I pit Gov. Scott Walker for mandating the unnecessary inserting of objects into women

I’ve put up a wager of two bucks. You’ve put up nothing. Despite my I-hope-obvious contempt for the idea of a wager in the first place, and my announced intent to mock you even if you won, the two dollars will be real money.

Well, it’s Canadian money. You’re free to view it as you wish.

Good, you agree it’s a good cause. Thread’s over, I guess.

Ah, Bricker Bricker Bricker… I never had any respect for you. Frankly, that some people on this board are impressed by you is astonishing to me, and that some people praise you for occasionally dialing back your crazy from extreme to moderately extreme is baffling.

I’ve got two dollars worth of confidence. So far you have nothing worth of nothing. I asked for your idea of a worthy stake and got “a bit of money”. My request for specificity went ignored. I provisionally declare your offer of a wager to be fraudulent - your real purpose was to create a fiction from which you could try to argue that you were winning on some tenuous moral basis.

I accepted your wager. How is that nothing?

Indeed, I’ve hinted that I’d accept a higher offer. And I will: I’ll bet you USD $100.

Still not sure what you’re on about, here. If you are done defending your dignity, perhaps you’ll explain?

The press release claims outright lies but fails to identify any of them.

Actually, the more usual lie is “It’s bigger than a baby’s arm.”

There’s this wonderful gadget available, called the intertubes. Perhaps you’ve heard? And the google, perhaps?

“naral pregnancy crisis center misinformation” gives us quite an array to choose from. I just grabbed off the top one.

http://www.naralva.org/what-is-choice/cpc/common-lies.shtml

Common Lies Told by Crisis Pregnancy Centers

Glad to help! Fighting ignorance also includes fighting *willful *ignorance. A bit harder, but needful.

When? I must have missed your acceptance among all the sneering about fake confidence and whatnot.

Nah, $2 will be fine. If SCOTUS sustains the ultrasound requirement, I’ll send you a Canadian two-collar coin. If they strike it down, I expect an American two-dollar bill. If they decline the case, then whatever the last lower court said determines the winner.

See you in ten years, maybe.

On further examination, I see this in post #841:

Yeah, I’m not counting that as an acceptance.

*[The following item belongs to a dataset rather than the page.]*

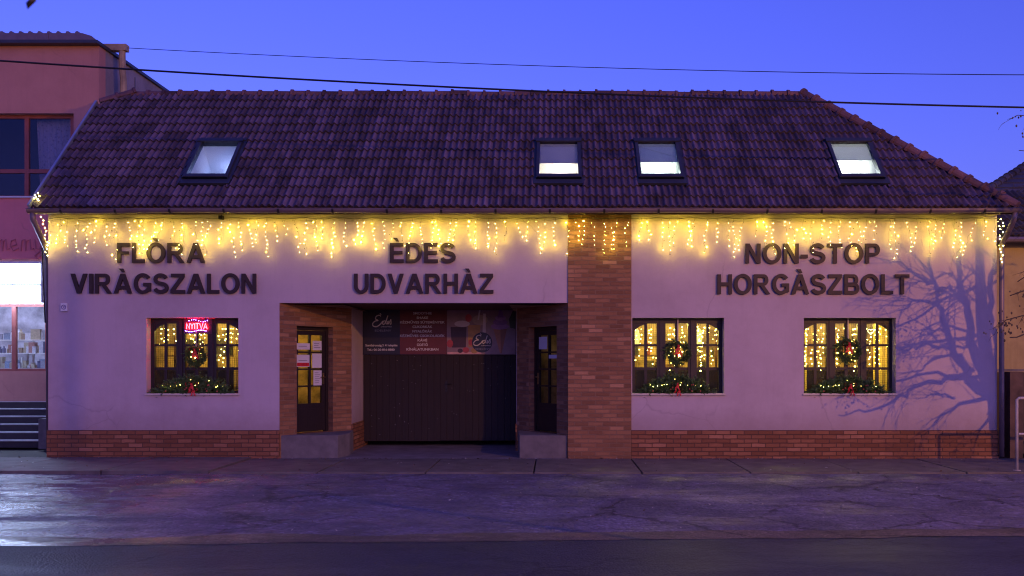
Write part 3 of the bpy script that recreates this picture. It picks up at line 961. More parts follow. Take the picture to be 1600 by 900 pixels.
for i in range(st_n):
    z = .152 * (i + 1)
    b.box(-26, LW(64 + i * 2, 0, ty).x - .02, ty + .28 * i, LYF + .0 - .001, z - .152, z - .018)
    b.box(-26, LW(64 + i * 2, 0, ty).x - .0, ty + .28 * i - .03, min(ty + .28 * (i + 1) + .04, LYF - .001), z - .017, z, 1)
b.build('stairs', [pm('dark_stair', (.035, .03, .035), .8), pm('pale_stair_nosing', (.45, .45, .47), .35, .2)], left)
b = MB(); b.box(LW(64, 0, 2.2).x, -9.36, 2.1, 2.6, 0, .62); b.build('stair_cheek', M['conc'], left)
# illuminated fascia
lb = empty('light_box', (LW(30, 0).x, LYF - .2, 3.1), 'long glowing white light box above the shop window at left', 'sign')
za, zb, zc, zd = LW(0, 473, LYF - .3).z, LW(0, 447, LYF - .3).z, LW(0, 443, LYF - .3).z, LW(0, 412, LYF - .3).z
xr = LW(62, 0, LYF - .3).x
b = MB(); b.box(-16, xr, LYF - .3, LYF - .02, za, zb); b.box(-16, xr, LYF - .3, LYF - .02, zc, zd)
b.build('diffuser', emit('cool_light_box', (.50, .64, 1.0), 22), lb)
b = MB(); b.box(-16.05, xr + .0, LYF - .30, LYF - .02, zd + .003, zd + .05); b.box(-16.05, xr, LYF - .29, LYF - .02, zb + .003, zc - .003); b.box(xr + .001, xr + .05, LYF - .29, LYF - .02, za, zd + .05)
b.build('frame', M['white'], lb)
# raised script lettering on the red band
scr = MB()
def stroke(mb, pts, r, n=6, mi=0, flat=None):
    mb.tube(pts, r, n, mi)
zc0 = LW(0, 392).z
def sp(u, v): return Vector((LW(0, 0).x - .35 + u, LYF - .03, zc0 + v))
cur = 0
for ch in 'emeny':
    if ch == 'e': s = [(0, .08), (.12, .12), (.10, .22), (.02, .2), (0, .08), (.06, 0), (.16, .05)]; w = .2
    elif ch == 'm': s = [(0, 0), (.02, .2), (.07, .22), (.09, 0), (.10, .18), (.15, .22), (.17, 0), (.18, .18), (.23, .22), (.25, .02), (.3, .04)]; w = .32
    elif ch == 'n': s = [(0, 0), (.02, .2), (.08, .22), (.1, 0), (.11, .18), (.18, .22), (.2, .02), (.25, .04)]; w = .27
    else: s = [(0, .22), (.03, .04), (.1, .03), (.14, .22), (.13, -.08), (.06, -.16), (0, -.1), (.2, .08)]; w = .25
    scr.tube([sp(cur + a * 1.15, b_ * 1.15) for a, b_ in s], .016, 5)
    cur += w * 1.15
tag(scr.build('script_lettering', pm('maroon_lettering', (.58, .18, .19), .7)), 'faded maroon script lettering on the red band above the light box', 'lettering')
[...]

The qualifier prevents it.

The reason not to take that bet doesn’t lie in one’s lack of confidence in the Supreme Court’s decision, but in one’s lack of confidence in you actually paying.

As one who has won 3 out of 4 bets with Bricker, I can say without reservation that he pays his debts. He’s like a Lannister that way; take your pick.

Oh, I’m confident Bricker will cough up two bucks but, yes, I expect a SCOTUS decision to be a near 50/50 kinda thing, as the court now stands.

If Scalia/Thomas/Roberts/Alito (or some subset thereof) leaves the court in the near future, letting Obama replace them, I daresay the odds improve for me. If Republicans recapture the Senate and the White House in 2016 and Kennedy/Breyer/Ginsburg leave the court afterward (not an unlikely event; the youngest of them is now 74) allowing a Republican to replace them, the odds shift to Bricker.

The lie could also be “baby”. It’s a fetus.

Done.

I’ve got a perfect track record. I’ve won and lost many wagers here in the more than thirteen years I’ve been a member of this board, and I have never once refused to pay.

You could both send your money to someone of spotless integrity to hold in a crow. A Texan would be ideal, given their reputation for straightforward candor.

Well, once the crow has swallowed the four bucks, how do we get it back?

How should I know, i’m not a lawyer. Considered it, once, but my grandmother begged me not to besmirch the family heritage of bootleggers and horse thieves.

Just give me five minutes with that crow and promise to ask no questions afterwards.

Okay, but first you have to look at this

So now an overconfident prediction needs some kind of consequence? Because … ? It’s so awful when someone on the internet is overconfident?

It might be because they are misinformed, or because they are being hyperbolic, or because they are grandstanding for rhetorical purposes, or misdirecting for propaganda purposes, or it might be just because whatever authority came down with a decision was wrong. It happens.

In any of these cases, what is the need for some kind of deterrent sanction? Is this really a monstrous evil, especially when there are people on this board who don’t engage in this kind of behavior?

I mean, come on, Bricker. You are often smart, you are often right, you are always rhetorically precise, but sometimes you go off the rails, by misunderstanding (purposely?) the subject of an argument (is it legal or is it right?). It’s almost Aspergerish.